Dragon Age: Inquisition

yeah MEA wasn’t really open world. same ol’ gated bioware planets/zones.

I think the actual design intent behind that is that you are being actively encouraged by the timers to a) journey out into the world while that time passes instead of just micromanaging your table, and b) preferably be forced to actually switch up your party from time to time due to War Table commitments. Also, since they actually put some real content into that thing (gated, but real), they needed to make sure you couldn’t just blow through everything at once, then have to wait for more to unlock via external progression.

I can understand why they’d want to do that. You design a bunch of characters, and you don’t want players committing to a limited subset because that’s who they like, and that’s all they want to play, and you make all this content and you need to find a contextual way to gate progress on it so people don’t just min\max blow through it then say “This sucks” when there’s nothing on the War Table until you complete some arbitrarily gating mission in the narrative.

I’m not saying it was a good idea, but I get it.

Nobody in your active party has any role on the War Table.

Personally I don’t get why the timer is a big deal. Anything that actually gates main game content finishes instantly, the rest is just something to toss on the burner while you go play the real game. I did find having to go back to the castle annoying, though, mostly because the load times used to be absolutely egregious.

Oh shit, that’s right. I forgot you sent out your other Inquisition folks. Well, the remainder of the argument applies, but the intent behind is even more goofy now. I didn’t hate the timer, ever, but I always thought it a bit weird. I didn’t mind the subtle reminders to head out, but since I usually War Table’d first, by the time I did the rest of my base management, the short timers were expiring, so I’d head back over and reassign before heading out. I think they always meant for it to be the last thing you did, since it’s also where you picked where to go, right? But I wanted those juicy rewards when I got back to the castle.

Jokes aside, the timer does something really important: it stops you gorging on what is essentially a side dish to the main course. I like that the war table says, “No, no, this isn’t the meat of the game - go off on an adventure and I’ll have some little bits of theme and story for you when you’re back”. Handed out piecemeal in this way, it’s a pleasant distraction. Were I allowed to just sit and click on ‘all the things’ every time I went to the war table it would be a frustrating piece of busywork.

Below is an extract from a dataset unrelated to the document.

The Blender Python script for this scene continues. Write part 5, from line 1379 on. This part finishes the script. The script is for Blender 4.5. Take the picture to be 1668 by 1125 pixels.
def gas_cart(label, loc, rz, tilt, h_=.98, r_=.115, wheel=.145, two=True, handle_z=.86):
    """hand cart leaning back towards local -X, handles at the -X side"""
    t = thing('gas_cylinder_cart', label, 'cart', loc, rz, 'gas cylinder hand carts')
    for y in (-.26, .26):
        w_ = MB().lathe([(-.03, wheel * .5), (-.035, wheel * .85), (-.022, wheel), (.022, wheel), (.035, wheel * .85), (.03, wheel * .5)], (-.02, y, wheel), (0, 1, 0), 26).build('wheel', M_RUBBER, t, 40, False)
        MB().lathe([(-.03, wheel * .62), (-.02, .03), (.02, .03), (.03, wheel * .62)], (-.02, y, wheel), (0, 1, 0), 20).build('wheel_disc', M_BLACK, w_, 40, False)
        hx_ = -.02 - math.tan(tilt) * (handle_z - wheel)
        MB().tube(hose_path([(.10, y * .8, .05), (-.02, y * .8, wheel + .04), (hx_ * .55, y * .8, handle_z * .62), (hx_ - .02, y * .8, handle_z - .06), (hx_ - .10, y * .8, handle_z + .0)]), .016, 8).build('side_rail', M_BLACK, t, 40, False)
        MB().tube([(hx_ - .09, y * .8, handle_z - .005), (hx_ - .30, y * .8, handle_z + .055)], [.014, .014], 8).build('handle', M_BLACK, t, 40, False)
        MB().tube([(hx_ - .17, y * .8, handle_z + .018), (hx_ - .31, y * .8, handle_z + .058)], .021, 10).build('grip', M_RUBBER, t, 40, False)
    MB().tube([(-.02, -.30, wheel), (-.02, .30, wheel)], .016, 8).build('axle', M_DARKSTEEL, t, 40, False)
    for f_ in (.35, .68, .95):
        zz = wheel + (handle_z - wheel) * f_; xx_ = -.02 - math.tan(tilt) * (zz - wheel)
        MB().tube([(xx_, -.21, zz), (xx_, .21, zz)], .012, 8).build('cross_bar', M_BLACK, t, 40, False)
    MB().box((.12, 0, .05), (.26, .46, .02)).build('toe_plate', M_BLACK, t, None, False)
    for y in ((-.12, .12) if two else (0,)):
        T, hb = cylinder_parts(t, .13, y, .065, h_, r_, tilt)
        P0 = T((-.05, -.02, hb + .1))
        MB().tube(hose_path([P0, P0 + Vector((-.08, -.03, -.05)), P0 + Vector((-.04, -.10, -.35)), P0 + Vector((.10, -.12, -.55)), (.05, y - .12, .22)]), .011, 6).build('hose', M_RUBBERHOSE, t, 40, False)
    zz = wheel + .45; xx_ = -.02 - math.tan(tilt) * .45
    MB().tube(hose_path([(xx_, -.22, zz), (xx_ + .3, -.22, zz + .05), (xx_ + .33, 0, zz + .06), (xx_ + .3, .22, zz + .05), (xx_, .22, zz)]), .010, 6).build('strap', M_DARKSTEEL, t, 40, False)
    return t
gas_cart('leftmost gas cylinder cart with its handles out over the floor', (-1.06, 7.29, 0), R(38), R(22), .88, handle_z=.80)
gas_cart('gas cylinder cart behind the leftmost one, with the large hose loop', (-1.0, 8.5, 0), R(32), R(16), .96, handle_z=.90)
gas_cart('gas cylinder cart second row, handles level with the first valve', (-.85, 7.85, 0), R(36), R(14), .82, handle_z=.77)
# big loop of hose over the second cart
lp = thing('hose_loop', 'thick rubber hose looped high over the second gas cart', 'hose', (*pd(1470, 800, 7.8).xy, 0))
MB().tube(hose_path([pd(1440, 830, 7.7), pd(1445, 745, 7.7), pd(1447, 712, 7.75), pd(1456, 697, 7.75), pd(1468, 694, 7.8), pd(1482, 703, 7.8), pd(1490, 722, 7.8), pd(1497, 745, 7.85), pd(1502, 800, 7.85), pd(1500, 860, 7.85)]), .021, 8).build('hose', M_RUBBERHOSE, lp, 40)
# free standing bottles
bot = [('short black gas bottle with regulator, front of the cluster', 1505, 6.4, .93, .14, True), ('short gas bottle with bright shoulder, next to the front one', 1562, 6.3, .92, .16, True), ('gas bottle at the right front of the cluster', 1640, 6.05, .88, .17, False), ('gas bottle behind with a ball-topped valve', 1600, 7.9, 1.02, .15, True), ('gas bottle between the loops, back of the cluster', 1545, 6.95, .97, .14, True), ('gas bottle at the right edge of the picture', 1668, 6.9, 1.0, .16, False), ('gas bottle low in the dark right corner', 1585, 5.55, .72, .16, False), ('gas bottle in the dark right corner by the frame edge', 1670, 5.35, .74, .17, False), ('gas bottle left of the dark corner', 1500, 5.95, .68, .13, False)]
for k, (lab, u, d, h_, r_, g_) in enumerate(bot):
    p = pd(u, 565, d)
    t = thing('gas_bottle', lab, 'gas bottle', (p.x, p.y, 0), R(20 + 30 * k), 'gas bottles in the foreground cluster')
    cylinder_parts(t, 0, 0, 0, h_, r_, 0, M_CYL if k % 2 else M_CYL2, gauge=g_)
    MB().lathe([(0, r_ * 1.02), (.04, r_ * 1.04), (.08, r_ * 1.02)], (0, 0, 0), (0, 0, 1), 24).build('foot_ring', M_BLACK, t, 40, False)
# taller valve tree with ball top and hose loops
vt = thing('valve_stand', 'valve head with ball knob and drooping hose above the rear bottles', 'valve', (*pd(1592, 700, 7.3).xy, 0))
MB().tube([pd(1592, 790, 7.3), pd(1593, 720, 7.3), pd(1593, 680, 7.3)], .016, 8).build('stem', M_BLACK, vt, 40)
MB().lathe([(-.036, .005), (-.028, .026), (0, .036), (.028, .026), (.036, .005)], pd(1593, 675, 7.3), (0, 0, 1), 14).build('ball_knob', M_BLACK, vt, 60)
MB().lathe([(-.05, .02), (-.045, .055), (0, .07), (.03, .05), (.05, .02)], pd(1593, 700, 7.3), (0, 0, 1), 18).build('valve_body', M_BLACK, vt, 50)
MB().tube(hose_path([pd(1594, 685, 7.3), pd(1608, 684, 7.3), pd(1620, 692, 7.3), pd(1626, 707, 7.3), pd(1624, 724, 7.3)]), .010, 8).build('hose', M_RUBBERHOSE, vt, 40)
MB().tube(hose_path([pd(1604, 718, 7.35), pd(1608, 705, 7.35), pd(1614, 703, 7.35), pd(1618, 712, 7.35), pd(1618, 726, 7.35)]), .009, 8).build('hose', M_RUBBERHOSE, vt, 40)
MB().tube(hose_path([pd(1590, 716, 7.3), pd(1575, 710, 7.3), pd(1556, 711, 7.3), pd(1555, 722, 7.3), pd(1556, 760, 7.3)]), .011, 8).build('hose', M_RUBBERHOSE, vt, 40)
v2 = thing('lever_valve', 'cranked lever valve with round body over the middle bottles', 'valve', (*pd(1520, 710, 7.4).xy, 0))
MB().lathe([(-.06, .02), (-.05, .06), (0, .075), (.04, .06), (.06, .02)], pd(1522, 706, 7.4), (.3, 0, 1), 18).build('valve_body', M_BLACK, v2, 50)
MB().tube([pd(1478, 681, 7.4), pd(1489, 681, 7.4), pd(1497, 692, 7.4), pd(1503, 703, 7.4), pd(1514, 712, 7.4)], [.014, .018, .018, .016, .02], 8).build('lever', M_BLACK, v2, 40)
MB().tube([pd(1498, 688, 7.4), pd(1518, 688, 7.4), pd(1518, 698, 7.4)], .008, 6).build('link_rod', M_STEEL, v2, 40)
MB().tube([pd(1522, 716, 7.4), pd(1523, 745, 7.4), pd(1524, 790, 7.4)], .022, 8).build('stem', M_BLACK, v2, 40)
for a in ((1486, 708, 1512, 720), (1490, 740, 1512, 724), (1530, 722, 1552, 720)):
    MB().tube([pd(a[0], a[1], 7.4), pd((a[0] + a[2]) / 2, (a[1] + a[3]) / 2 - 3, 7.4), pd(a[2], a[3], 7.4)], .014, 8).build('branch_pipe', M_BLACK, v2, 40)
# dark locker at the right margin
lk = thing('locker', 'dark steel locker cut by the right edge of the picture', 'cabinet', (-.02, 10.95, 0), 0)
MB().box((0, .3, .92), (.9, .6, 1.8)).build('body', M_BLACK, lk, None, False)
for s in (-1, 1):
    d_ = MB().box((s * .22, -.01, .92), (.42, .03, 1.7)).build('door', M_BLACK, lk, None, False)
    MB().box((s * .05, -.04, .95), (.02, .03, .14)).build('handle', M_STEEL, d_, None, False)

And that’s also really important for the war table to convey that you’re running a big complicated organisation where things happen while you’re away, not just when you’re around.

I suppose they could have added a ‘sleep for X days’ option in your bedroom to let you skip time. But that’s dull as anything. Wouldn’t you rather be adventuring to pass the time?

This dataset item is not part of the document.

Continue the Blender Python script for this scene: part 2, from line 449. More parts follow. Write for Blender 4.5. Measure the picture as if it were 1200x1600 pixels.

Shit. It WAS Soren Johnson: https://www.designer-notes.com/?p=560

I liked the timed war table stuff too. I absolutely hate it in a mobile game because it’s only in the mobile game to be annoying so you are encouraged to pay to skip it. But in DA it’s fine, it’s just something you check in on whenever you happen to be back doing stuff at your big castle. It’s not stopping me from playing the actual game and it does give a sense of things happening in the background.

The thing with War Table and the galaxy map war effort, I was there was a better way to clue in the player ahead of time on how you could affect outcomes.

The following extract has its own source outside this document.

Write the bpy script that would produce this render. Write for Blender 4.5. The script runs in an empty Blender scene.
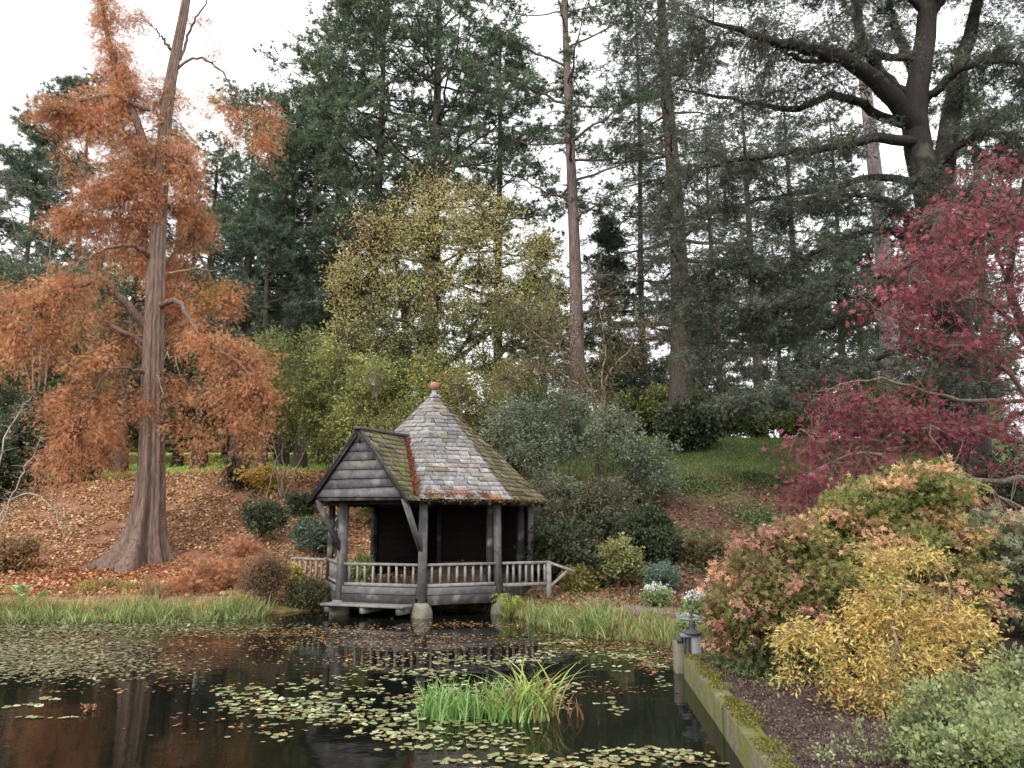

Dont forget the loot mule!

The dog in Torchlight was great.

Yeah, lots of innovation in the OG Dungeon Siege. Partial potions, too. Nobody listened and now here I am in 2018 deleting items to free inventory space.

Sending pets back to sell your crap works too, if a bit less elegant than a transmute phat lewt to gold spell.

I still think the Bard’s Tale ARPG from a few years back did it best - of the loot is lower quality than you’re carrying, or it’s just random crap, it just turns into gold when you touch it.

I’m fine doing that for vendor trash, but think it may be a step too far towards convenience on usable items.

Why though? A +5 long sword is quantitatively better than a +4 longsword.

You can have like 10 NPC companions and all can be respecced at any time. So you might want to turn Cassandra into a 2H wielder, but the game already autosold all the 2Handers that dropped because Iron Bull already had a better one.

Respec’ing is wishy washy. Pick a build and stick with it, I say.

65 hours later…

So, this game is an OCD resistence training tool. The good thing is, it broke my OCD!

I did all the quests, even all the meaningless ones (which is pretty much all of them), rifts, all that…

But then I got to Hissing Wastes. Wow. That place was so utterly boring that it finally broke me and I said fuck it and now I will just beeline it to the companion and main quests. Yay!

It is weird how I can see so much work and effort in this game, but the quest design is so incredibly poor. And the lack of music then kills the atmosphere. What a shame.

I do enjoy most of the dialogue, NPC companions, the graphics…so I will finish it for sure.

Yep that is where I tapped out also, never finished the main quest I was so demoralized.

Huh. Me as well.

All the MMO/open-world crap is terrible in this game. But the main quest and many of the companion quests are just plain excellent. The Winter Palace is particularly spectacular, although I could do without the timed bits.